- [Exercise requirements]: Return the material exactly as supplied, apart from the pictures, which are omitted.

- [Provided data]:
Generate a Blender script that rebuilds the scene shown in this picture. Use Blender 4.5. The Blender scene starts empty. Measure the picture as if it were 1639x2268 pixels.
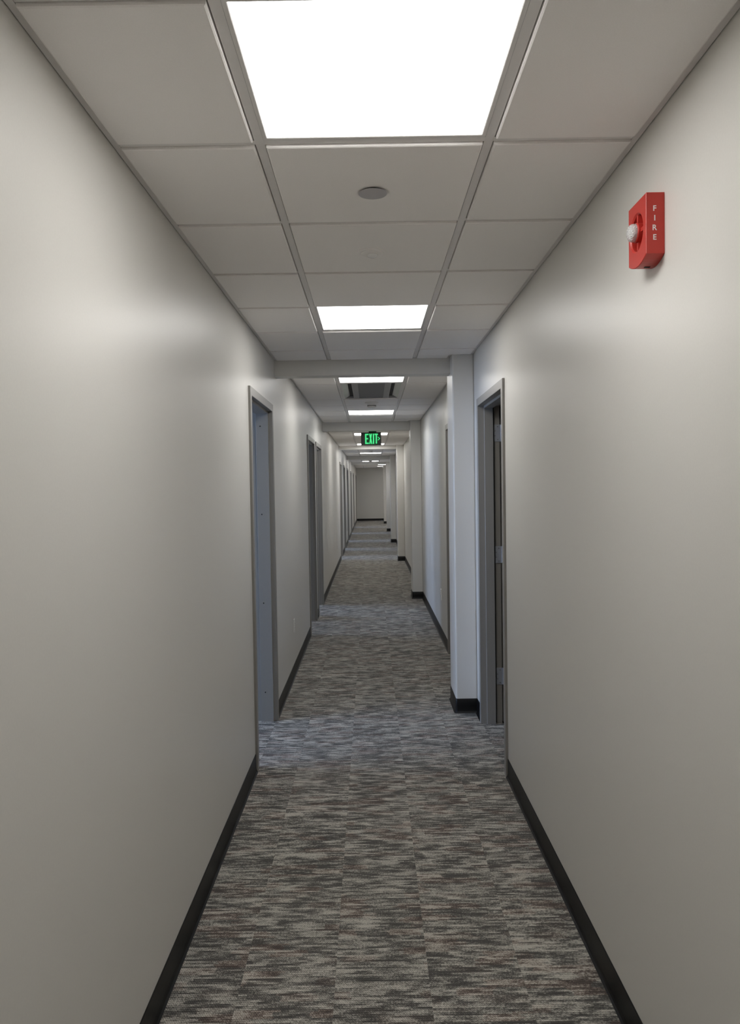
import bpy, math, random
from mathutils import Matrix, Vector
random.seed(7)
SC = bpy.context.scene
COL = SC.collection

# ------------------------------------------------------------------ camera
PITCH, YAW, ROLL = math.radians(1.8418), math.radians(-0.0416), math.radians(0.8953)
fw = Vector((math.sin(YAW)*math.cos(PITCH), math.cos(YAW)*math.cos(PITCH), -math.sin(PITCH)))
rt = Vector((math.cos(YAW), -math.sin(YAW), 0)); up = rt.cross(fw)
r2 = rt*math.cos(ROLL) - up*math.sin(ROLL); u2 = up*math.cos(ROLL) + rt*math.sin(ROLL)
cd = bpy.data.cameras.new('camera'); cam = bpy.data.objects.new('camera', cd); COL.objects.link(cam)
M = Matrix((r2, u2, -fw)).transposed().to_4x4(); M.translation = (0, 0, 1.5998)
cam.matrix_world = M
cd.sensor_fit = 'HORIZONTAL'; cd.sensor_width = 36.0; cd.lens = 36.0*1694.63/1639.0
cd.clip_start = 0.02; cd.clip_end = 200
SC.camera = cam

# ------------------------------------------------------------------ world (overcast blue daylight outside the office windows)
W = bpy.data.worlds.new('world'); SC.world = W; W.use_nodes = True
bg = W.node_tree.nodes['Background']
bg.inputs[0].default_value = (0.47, 0.64, 1.0, 1); bg.inputs[1].default_value = 15.0
LAMP = 10.2          # ceiling panel emission
SC.view_settings.view_transform = 'Standard'; SC.view_settings.look = 'None'
SC.view_settings.gamma = 1.0; SC.view_settings.exposure = 0.0
SC.view_settings.use_curve_mapping = False
SC.cycles.max_bounces = 10; SC.cycles.diffuse_bounces = 9; SC.cycles.use_light_tree = False   # pale walls: light keeps bouncing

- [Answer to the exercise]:
Generate a Blender script that rebuilds the scene shown in this picture. Use Blender 4.5. The Blender scene starts empty. Measure the picture as if it were 1639x2268 pixels.
import bpy, math, random
from mathutils import Matrix, Vector
random.seed(7)
SC = bpy.context.scene
COL = SC.collection

# ------------------------------------------------------------------ camera
PITCH, YAW, ROLL = math.radians(1.8418), math.radians(-0.0416), math.radians(0.8953)
fw = Vector((math.sin(YAW)*math.cos(PITCH), math.cos(YAW)*math.cos(PITCH), -math.sin(PITCH)))
rt = Vector((math.cos(YAW), -math.sin(YAW), 0)); up = rt.cross(fw)
r2 = rt*math.cos(ROLL) - up*math.sin(ROLL); u2 = up*math.cos(ROLL) + rt*math.sin(ROLL)
cd = bpy.data.cameras.new('camera'); cam = bpy.data.objects.new('camera', cd); COL.objects.link(cam)
M = Matrix((r2, u2, -fw)).transposed().to_4x4(); M.translation = (0, 0, 1.5998)
cam.matrix_world = M
cd.sensor_fit = 'HORIZONTAL'; cd.sensor_width = 36.0; cd.lens = 36.0*1694.63/1639.0
cd.clip_start = 0.02; cd.clip_end = 200
SC.camera = cam

# ------------------------------------------------------------------ world (overcast blue daylight outside the office windows)
W = bpy.data.worlds.new('world'); SC.world = W; W.use_nodes = True
bg = W.node_tree.nodes['Background']
bg.inputs[0].default_value = (0.47, 0.64, 1.0, 1); bg.inputs[1].default_value = 15.0
LAMP = 10.2          # ceiling panel emission
SC.view_settings.view_transform = 'Standard'; SC.view_settings.look = 'None'
SC.view_settings.gamma = 1.0; SC.view_settings.exposure = 0.0
SC.view_settings.use_curve_mapping = False
SC.cycles.max_bounces = 10; SC.cycles.diffuse_bounces = 9; SC.cycles.use_light_tree = False   # pale walls: light keeps bouncing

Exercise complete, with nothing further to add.